Stay-at-home mom finds business niche sewing kids clothes

April 5th, 2011 by Karen Nazor Hill in Life Entertainment

Julie Novak hugs her daughter, Ruth, while she wears a dress that Julie has designed. Julie said that after having her daughter, she was never satisfied with the clothing available for her. Instead, she began designing clothes for Ruth. She now sells her line of children's designs at Chattanooga Market and online. Staff photo by Jenna Walker/Chattanooga Times Free Press

Julie Novak, 39, has been making her own fashion creations since she was 10 years old.

"My mother taught me the [sewing] basics, but it was when I took home economics in high school that I learned to make things I had to wear," she said.

Today, the married mother of two is sewing for a living. Nearly two years ago, somewhat on a whim, she started her own little girl's clothing company, Jules for Kids.

Now a stay-at-home mom, Novak had headed the 4-H program in Hamilton County for a decade and had started teaching school when she became pregnant with her first child, E.J., now 7. Her sewing business was launched a year after the birth of her second child, daughter Ruth, 3.

ABOUT HER

Age: 39.

Hometown: Born in Rome, Ga., now lives in Rossville.

Education: Bachelor of Science in family and child development from Auburn University, and a master's degree in middle-school education from the University of Tennessee at Chattanooga.

Family: Husband, Ed Novak; children E.J., 7, and Ruth, 3.

Hobbies: Gardening, sewing and reading.

Favorite books: Harry Potter series by J.K. Rowling; "A Prayer for Owen Meany" by John Irving.

Something people would be surprised to learn: "I'm actually an introvert. I'm very outgoing, but I thrive on time alone to rejuvenate and refresh."

"When Ruth began walking, I started making everything she wore," Novak said. "I got many compliments. So in the fall of 2009, I decided to make 25 outfits and sell them at the Chattanooga Market."

The response, she said, was overwhelming.

"I started with an inventory of 25 dresses. Now I have 225," she said, noting that she spends an average of 50 hours a week sewing. "I do it mostly at night after the children go to bed."

Novak said she's living a dream.

"It's fun and amazing how far you can go in a year."

Novak also sells her clothing online at julesforkids.com.

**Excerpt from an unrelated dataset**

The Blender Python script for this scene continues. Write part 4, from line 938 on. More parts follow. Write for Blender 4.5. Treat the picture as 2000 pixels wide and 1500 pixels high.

Q: Why do you think people are showing an interest in your handmade dresses?

A: I think sewing was a lost art with my generation, but I think we're experiencing a resurgence. The amount of beautiful fabric available online these days is unbelievable. You don't have to rely on a fabric store [since there's not many these days]. Young mothers are wanting to sew burp cloths or protective covers to put on shopping carts or pillows and curtains for their homes. Also, the online world of Etsy has opened crafting to the masses. For 24 hours a day, you can go online to buy something handmade. It has piqued people's interest."

Q: Why do you personally prefer your daughter to wear handmade clothing?

A: If something is handmade, I know where the money is going rather than it coming from a foreign country where the workers are not being paid a fair wage. I like knowing that she likes to wear clothing I make for her.

My customers know that everything I sew is one-of-a-kind. I make pieces that a child can grow into, from a dress to a tunic.

Q: Do you make clothes for your son?

A: I have, but he doesn't like them, other than a Harry Potter shirt and pajama bottoms.

Q: Will you continue making clothes for Ruth throughout her childhood?

A: If she will let me. Right now, I make dresses for girls from about 1 to 10 years old. I think fashions for girls over 10 is a market that the fashion industry has not met. I started sewing for Ruth as a baby because the clothes being marketed for toddlers looked like teeny-bopper clothes. I've seen so many baby clothes in leopard-print dresses bedazzled with jewels. I want my child to wear clothes that are simple and classic.

Q: Where do you see yourself 10 years from now?

A: That's what I keep asking myself. I would like to be more of a designer and do less hands-on sewing. I'd like to pay people to sew my designs. Sewing, at least the way I'm doing it now, is physically grueling on the neck, back and hands.